The Ten Percent Shift

The Ten Percent Shift is a thought experiment I’ve successfully pushed to System 1 that helps build long-term habits like blogging every day. It makes the assumption that each time you make a choice, it gets 10% easier.

Suppose there is a habit you want to build such as going to the gym. You’ve drawn the pentagrams, sprinkled the pixie dust, and done the proper rituals to decide that the benefits clearly outweigh the costs and there’s no superior alternatives. Nevertheless, the effort to make yourself go every day seems insurmountable.

You spend 100 units of willpower dragging yourself there on Day 1. Now, notice that you have magic brain juice on your side. On Day 2, it gets a little bit easier. You spend 90 units. On Day 3, it only costs 80.

A bit of math and a lot of magic brain juice later, you spend 500 units of willpower in the first 10 days, and the habit is free for the rest of time.

So the thought experiment is this: feel how difficult going to the gym is once. Call that x units of effort. Now, imagine you get to trade 5x that total effort for the results of going the gym for a year. Decide whether you go today based on your reaction to the Ten Percent Shift.

The exact details of the Ten Percent Shift don’t matter—the goal of the Ten Percent Shift is to convince System 1 that a single act of installing individual daily activities has far-reaching consequences. Thus:

  1. Pick a time horizon that feels real to you.

  2. If the exact numbers bother you, insert your own model of decaying effort curves. Realistically, the effort cost will decay to a positive constant rather than zero.

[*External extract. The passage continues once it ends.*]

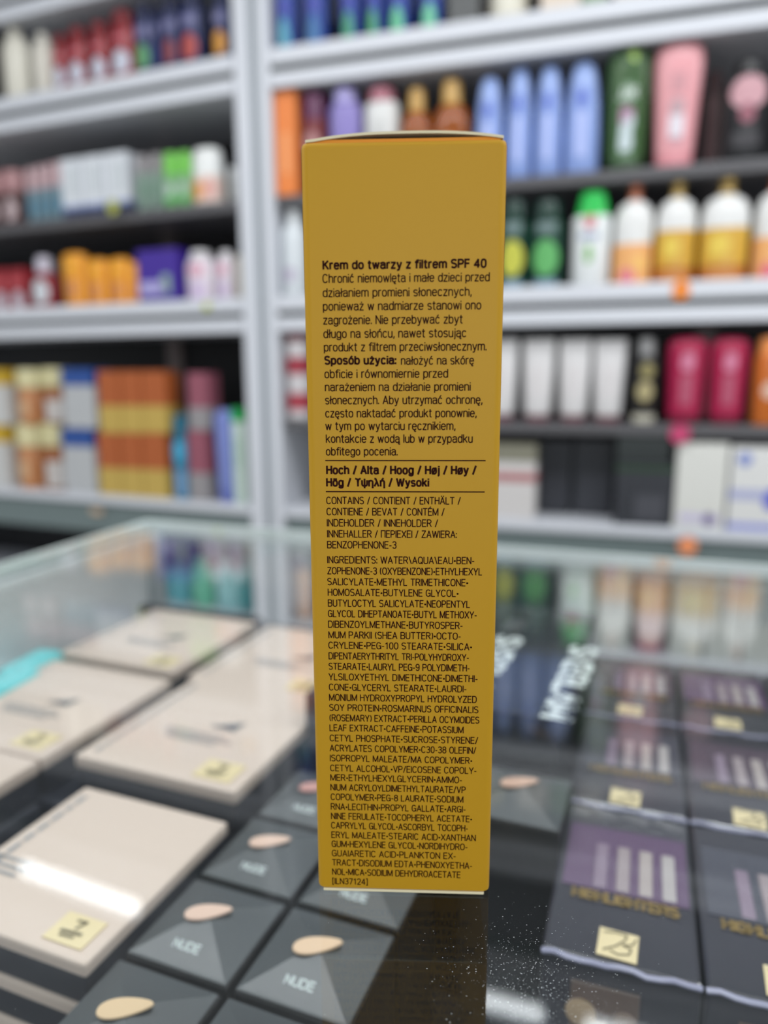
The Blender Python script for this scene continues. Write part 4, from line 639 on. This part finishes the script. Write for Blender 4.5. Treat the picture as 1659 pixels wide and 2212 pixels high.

  3. Notice the effect I called magic brain juice actually decomposes into multiple psychological factors, some of which decay over time. Thus, daily habits benefit more from magic brain juice than do every-other-day habits, which are in turn vastly easier to build than weekly habits.

  4. During the new routine, practice noticing and mindfulness to amplify the effects of magic brain juice.